Defaced Angel

Defaced Angel
Pentax K-10D, 1/60 sec., f/5.6 ISO-800,, 70mm (August 2008)

This image is from 2008. I hadn’t thought about it for awhile. But when I sat down to decide what photo from the past to post this week, I “paged” though some old folders on my computer and came across this one. It’s always struck me as restful and sad, and just a touch creepy.

It’s a carved angel on a gravestone in a cemetery behind the house where my father used to live. I took the picture while on a late summer visit. If I remember right, the gravestone is from the late nineteenth century. It seems typical of the sentimental piety and funeral practices of the late Victorian era. The dead as sleeping angels. I don’t remember whether the person buried there was male or female, young or older.

In any case, what struck me and drew me into making a picture of it was the way someone had defaced the angel with wax and wooden match sticks. Adding to the mood are a couple of threads of a spider’s web attached to the angel. The gravestone and photograph are quiet, the mood of rest that society tries to achieve with graveyards. And they’re sad and just a touch creepy, not because of the association with death or the spider web. We are dust and return to dust. But sad and creepy for the way people deface gravestones. It’s mostly stupid kids.

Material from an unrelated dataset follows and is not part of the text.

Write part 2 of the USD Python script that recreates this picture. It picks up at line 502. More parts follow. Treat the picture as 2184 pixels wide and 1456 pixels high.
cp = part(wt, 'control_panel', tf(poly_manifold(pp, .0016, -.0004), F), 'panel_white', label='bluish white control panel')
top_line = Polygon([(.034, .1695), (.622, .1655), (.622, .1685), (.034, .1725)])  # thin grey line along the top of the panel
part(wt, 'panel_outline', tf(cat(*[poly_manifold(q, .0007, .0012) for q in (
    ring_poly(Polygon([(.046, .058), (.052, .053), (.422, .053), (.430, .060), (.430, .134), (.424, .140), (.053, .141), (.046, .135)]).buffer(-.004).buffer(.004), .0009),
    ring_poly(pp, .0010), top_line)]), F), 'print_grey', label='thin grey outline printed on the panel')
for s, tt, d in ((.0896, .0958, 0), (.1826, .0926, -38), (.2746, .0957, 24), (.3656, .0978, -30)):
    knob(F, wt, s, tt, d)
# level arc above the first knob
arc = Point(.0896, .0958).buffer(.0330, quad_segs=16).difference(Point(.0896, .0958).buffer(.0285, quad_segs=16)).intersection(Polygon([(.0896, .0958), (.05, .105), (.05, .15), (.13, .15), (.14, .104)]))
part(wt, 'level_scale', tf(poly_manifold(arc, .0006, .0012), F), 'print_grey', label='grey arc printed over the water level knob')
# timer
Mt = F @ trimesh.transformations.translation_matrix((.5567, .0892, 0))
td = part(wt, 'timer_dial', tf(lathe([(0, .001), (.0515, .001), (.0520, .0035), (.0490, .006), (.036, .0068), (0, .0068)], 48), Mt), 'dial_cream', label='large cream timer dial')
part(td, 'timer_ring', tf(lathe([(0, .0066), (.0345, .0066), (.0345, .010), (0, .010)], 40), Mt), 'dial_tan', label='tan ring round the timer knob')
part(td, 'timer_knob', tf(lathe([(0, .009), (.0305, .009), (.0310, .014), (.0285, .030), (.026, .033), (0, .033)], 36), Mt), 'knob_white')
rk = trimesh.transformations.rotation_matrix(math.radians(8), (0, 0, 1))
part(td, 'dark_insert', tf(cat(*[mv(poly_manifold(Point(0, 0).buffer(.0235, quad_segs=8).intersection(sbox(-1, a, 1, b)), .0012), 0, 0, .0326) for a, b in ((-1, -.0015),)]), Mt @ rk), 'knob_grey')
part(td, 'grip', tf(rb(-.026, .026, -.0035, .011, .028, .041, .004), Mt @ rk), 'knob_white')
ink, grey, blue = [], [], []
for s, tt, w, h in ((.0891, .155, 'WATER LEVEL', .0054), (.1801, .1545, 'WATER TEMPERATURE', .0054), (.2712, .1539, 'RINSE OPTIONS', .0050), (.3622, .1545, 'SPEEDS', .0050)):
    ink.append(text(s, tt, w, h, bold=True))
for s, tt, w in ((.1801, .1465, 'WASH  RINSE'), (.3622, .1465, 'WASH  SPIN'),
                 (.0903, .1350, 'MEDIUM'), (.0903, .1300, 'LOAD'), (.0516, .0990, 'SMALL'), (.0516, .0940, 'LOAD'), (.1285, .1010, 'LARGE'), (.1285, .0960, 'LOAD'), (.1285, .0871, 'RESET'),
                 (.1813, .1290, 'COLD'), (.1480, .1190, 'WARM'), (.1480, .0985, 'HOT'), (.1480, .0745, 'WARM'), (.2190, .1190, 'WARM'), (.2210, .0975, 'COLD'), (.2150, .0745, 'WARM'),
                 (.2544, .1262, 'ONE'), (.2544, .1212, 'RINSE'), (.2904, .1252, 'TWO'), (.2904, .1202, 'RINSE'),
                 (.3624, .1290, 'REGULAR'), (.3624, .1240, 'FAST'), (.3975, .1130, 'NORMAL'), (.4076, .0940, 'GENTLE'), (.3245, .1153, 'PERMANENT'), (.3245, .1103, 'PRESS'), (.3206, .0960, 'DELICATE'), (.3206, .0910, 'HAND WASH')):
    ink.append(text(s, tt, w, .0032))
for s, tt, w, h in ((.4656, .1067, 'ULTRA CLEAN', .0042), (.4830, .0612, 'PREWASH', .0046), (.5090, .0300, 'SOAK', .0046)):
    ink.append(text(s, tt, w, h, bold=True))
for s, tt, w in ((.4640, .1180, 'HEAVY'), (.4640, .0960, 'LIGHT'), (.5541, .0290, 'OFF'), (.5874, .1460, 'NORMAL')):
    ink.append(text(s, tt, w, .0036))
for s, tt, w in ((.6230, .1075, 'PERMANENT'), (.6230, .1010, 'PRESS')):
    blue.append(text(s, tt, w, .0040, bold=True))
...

I remember the graveyard near the rural home where I grew up. Every Halloween, people would knock down a few gravestones. I suppose you could go all anthropological and argue that such things are ways of dealing with death and our fears of the spirit world. But mostly the psychology of adolescents is a better explanation.  Dumb-ass teenagers, mostly male.  I’m not particularly sentimental, in general or about gravestones and graveyards or funerals. I’ve never really visited the gravesites of people in my family who’ve died. But I’ve been to a lot of funerals over the decades and have learned how powerful a good funeral can be, and how lonely and depressing some can be. I’ve also visited graveyards as historical exercises, showing students how they can learn a lot about a community’s history in a graveyard–about the piety and sentiment of a culture, about its political and social history, where war or accident or epidemic cluster a bunch of deaths, the way the dead, or at least their memorials, are maintained or left to slowly age and crumble.